Future Tense

The TSA Is So Incompetent, It Can’t Even Make a URL

A TSA agent waits for passengers to use the PreCheck lane.

Photo by Joe Raedle/Getty Images

In the latest bout of brilliance handed down from the Transportation Security Administration, more frequent fliers and other elite passengers will soon be eligible for something called “expedited screening benefits.” Features include special screening lanes and the luxury of not having to remove your shoes and belt like a common terrorist.

OK, all of that is rather uninteresting—unless you’re the kind of person who thinks programs like the Cedar Point VIP Tour are grossly classist.* (I do.) What’s interesting about TSA Pre✓™—which launched on a small scale in 2011 but is now expanding—is that it’s nearly impossible to go directly to the website by typing in the site’s Web address—because the checkmark and trademark characters are actually part of the URL.

The checkmark and TM make the URL problematic

Screengrab from TSA.gov

If you copy and paste the link, you wind up with this monstrosity:

http://www.tsa.gov/tsa-pre%E2%9C%93%E2%84%A2

The TSA wasn’t even smart or kind enough to create* redirects for any of the shortened versions people would be likely to use. (Like leaving off either mark or typing “precheck” as a good ol’ American word.) Sure, those interested will probably just Google the program, but anyone who has worked in Web development can tell you this is the strangest, most bass-ackward gimmick we’ve seen in a long time.

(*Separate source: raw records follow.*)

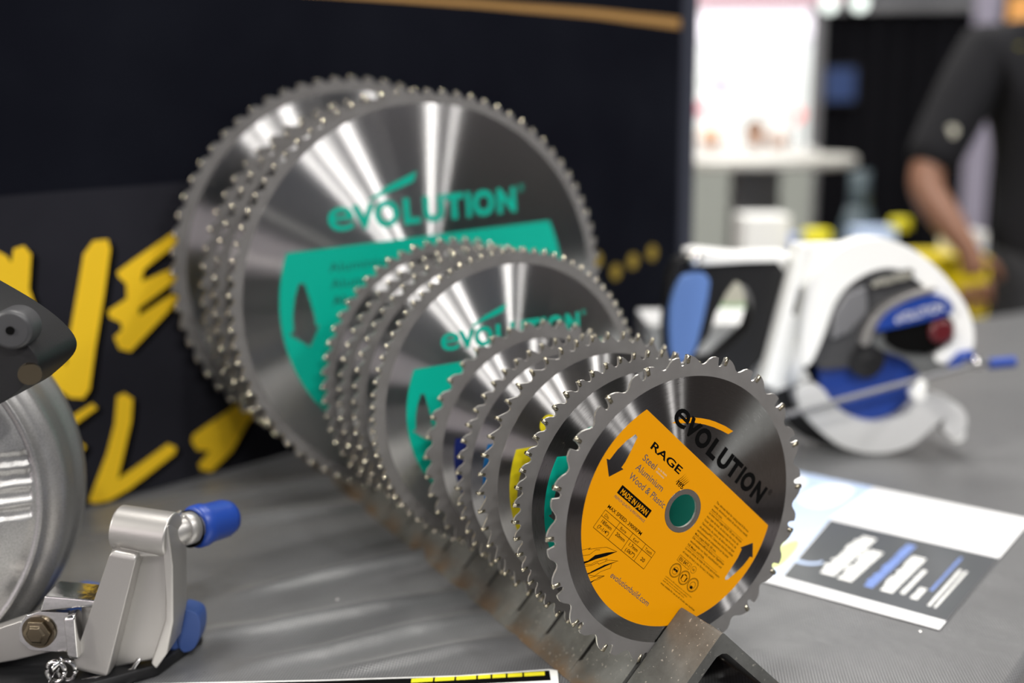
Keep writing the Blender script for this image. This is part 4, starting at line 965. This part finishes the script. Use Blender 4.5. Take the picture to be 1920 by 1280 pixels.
# rows of strip lamps over and in front of the stand
for q in (((-1950, -5600, 5000), .30, 85), ((-1250, -5000, 5000), .26, 95), ((-850, -4950, 5000), .16, 36), ((0, -4800, 5000), .28, 115),
          ((3000, -3500, 5000), .24, 100), ((3850, -2900, 5000), .2, 50)):
    lamp('strip_and_fill', q[0], q[1], q[1], q[2], (1, .985, .96))
lamp('strip_and_fill', (200, 700, 5200), 1.2, 1.2, 210)
lamp('strip_and_fill', (-5200, 300, 3600), .7, .5, 190, (1, .97, .9), (-100, 200, 150))  # added side lamp for glints on the blade tips
lamp('strip_and_fill', (-5600, 100, 1500), .6, .4, 70, (1, .95, .85), (-100, 200, 150))  # second added side lamp, lower, for tip glints further down the rims
lamp('strip_and_fill', (3200, 2600, 5200), 1.6, 1.6, 110)
lamp('hall_fill', (2500, 4500, 5200), 2.5, 2.5, 420, target=(2500, 4500, 0))  # added overhead fill to brighten the far visitors
# added fill panels beside and behind the viewer, for the blade reflections
lamp('booth_fill', (-3800, -2200, 1200), 2.0, 1.4, 32, (1, .90, .93), (0, 200, 100))
lamp('booth_fill', (3200, -2350, -480), .45, .45, 9, (.96, 1, .97), (0, 200, 100))
lamp('booth_fill', (1200, -5200, 900), 3.0, 1.5, 7, (.9, .92, 1), (0, 200, 100))

w = bpy.data.worlds.new('hall'); bpy.context.scene.world = w; w.use_nodes = True
bg = w.node_tree.nodes['Background']; bg.inputs['Color'].default_value = (.85, .87, 1.0, 1); bg.inputs['Strength'].default_value = .065

# ------------------------------------------------------------------ camera
cam = bpy.data.cameras.new('camera'); co = bpy.data.objects.new('camera', cam); COL.objects.link(co)
yaw, pitch, roll = YAW, -.2027, -.01105
fv = Vector((sin(yaw)*cos(pitch), cos(yaw)*cos(pitch), sin(pitch))); rv = Vector((cos(yaw), -sin(yaw), 0)); uv = rv.cross(fv)
r2 = rv*cos(roll)+uv*sin(roll); u2 = -rv*sin(roll)+uv*cos(roll)
mt = Matrix(((r2.x, u2.x, -fv.x), (r2.y, u2.y, -fv.y), (r2.z, u2.z, -fv.z))).to_4x4(); mt.translation = Vector((-366.1, -458.8, 313.0))*S
co.matrix_world = mt
cam.sensor_width = 36; cam.lens = 1967.5*36/1920; cam.clip_start = .01; cam.clip_end = 60
cam.dof.use_dof = True; cam.dof.focus_distance = .597; cam.dof.aperture_fstop = 2.6; cam.dof.aperture_blades = 0
sc = bpy.context.scene; sc.camera = co
sc.view_settings.view_transform = 'Standard'; sc.view_settings.look = 'None'; sc.view_settings.gamma = 1; sc.view_settings.use_curve_mapping = False
sc.view_settings.exposure = 0.0
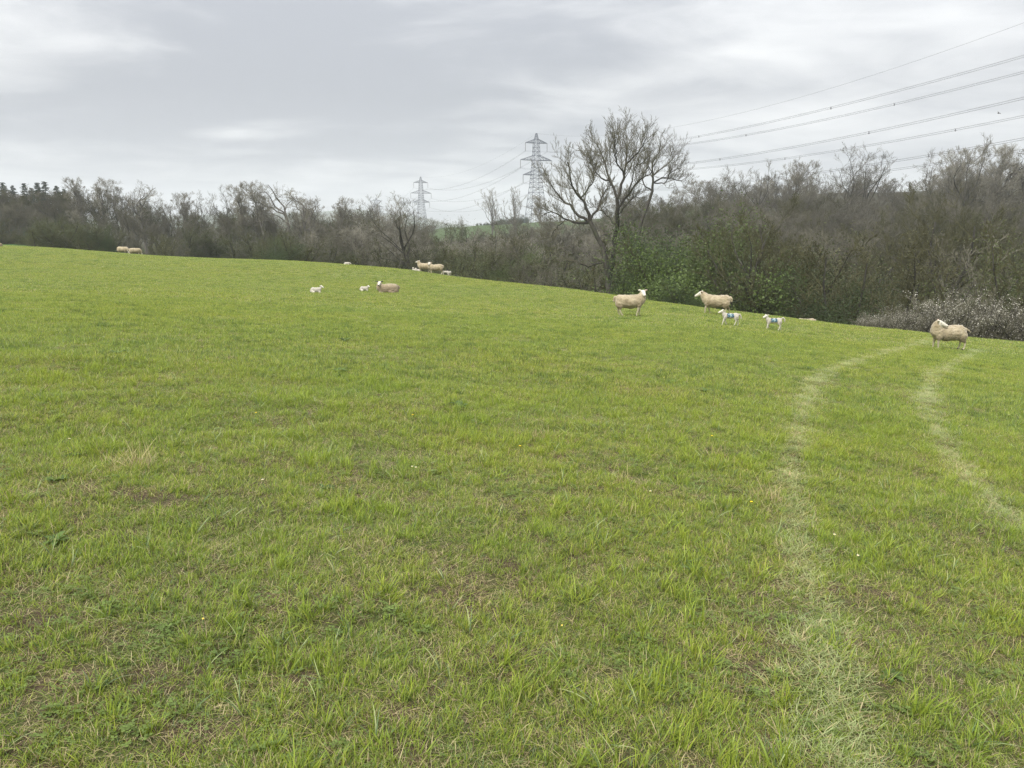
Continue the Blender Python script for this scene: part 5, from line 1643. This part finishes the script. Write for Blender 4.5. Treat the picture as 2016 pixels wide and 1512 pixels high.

In other words: Keep up the good work, TSA.

[Via Reddit, by way of Phil Armstrong.]

Update, April 30, 2013: It appears that the URL now redirects to the much more logical www.tsa.gov/expedited-screening. How’s that for responsive government?

Correction, April 29, 2013: This blog post originally judged the Disney FASTPASS® as grossly classist, but as commenter Pete R. pointed out, the Disney program is free and available to all. The post now refers instead to the VIP Tour at Cedar Point, where guests can pay $395 to have a park representative personally walk them to the front of the line all day.

Correction, April 30, 2013: This blog post also originally said that the TSA could buy a redirect. The TSA would only need to create a redirect.